Sitting in a noisy McDonald's in Salinas, CA, because my cheap motel charges 4 bucks for wi-fi!!
Anyway, I am a total failure as a blogger, largely because I have actually turned out to be a smashing success as a traveller!  Just can't do both!  Today was one of the most spectacular treats I've ever experienced (and I've even eaten Breyer's ice cream!).
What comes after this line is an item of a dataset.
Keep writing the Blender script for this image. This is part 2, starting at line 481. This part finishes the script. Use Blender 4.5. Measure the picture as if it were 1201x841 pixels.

The 80 miles or so drive up CA Rte. 1 between San Simeon and Carmel, known as Big Sur, was unbelievable.  High cliffs meeting the ocean with huge rocks jutting up....you've seen the pictures, but this was really real.  Megacove after megacove...uncountable, one more magnificent than the other, each one almost a mile wide arc of cliffs  dropping down to the pounding ocean, studded with amazing rocky prominences.  Sheer beauty, I thought, and then realized the pun!  Almost as amazing as the natural land/seascape is the incredible engineering and labor that produced the highway that climbs and curves and switchbacks its way alongside those cliffs, so the awestruck traveller is at the right height to look down hundreds of feet to the ocean and up another hundreds to the tops of the steep mountainside which he is actually travelling upon!  Yet the road is usually very wide and smooth and feels remarkably safe. 
Anyway, I did take lots of photos and some videos, of course, and will post them when I can.  And yes, they include elephant seals frolicking in a most accommodating and picturesque tidal cove.  They seem to enjoy being in California, too.

And I even took a detour to avoid going all the way up the coast to Monterey, since I was suffering from sensory overload, and the sun was in my face when I looked at the ocean that late in the day.  I hung a right inland to Salinas, a working class burg where English is spoken as a second language and John Steinbeck has a National Center.

Tomorrow I go back and explore Monterey (the 17 mile drive, etc.) and then up to Santa Cruz.
Till then.....be well and keep in touch.

Wednesday, June 13, 2012

Hello again.  It's been forever!  Want to know how to post photos and maps on this blog so I can use it as a travel journal.  Don't see any obvious way yet...but I'll keep looking.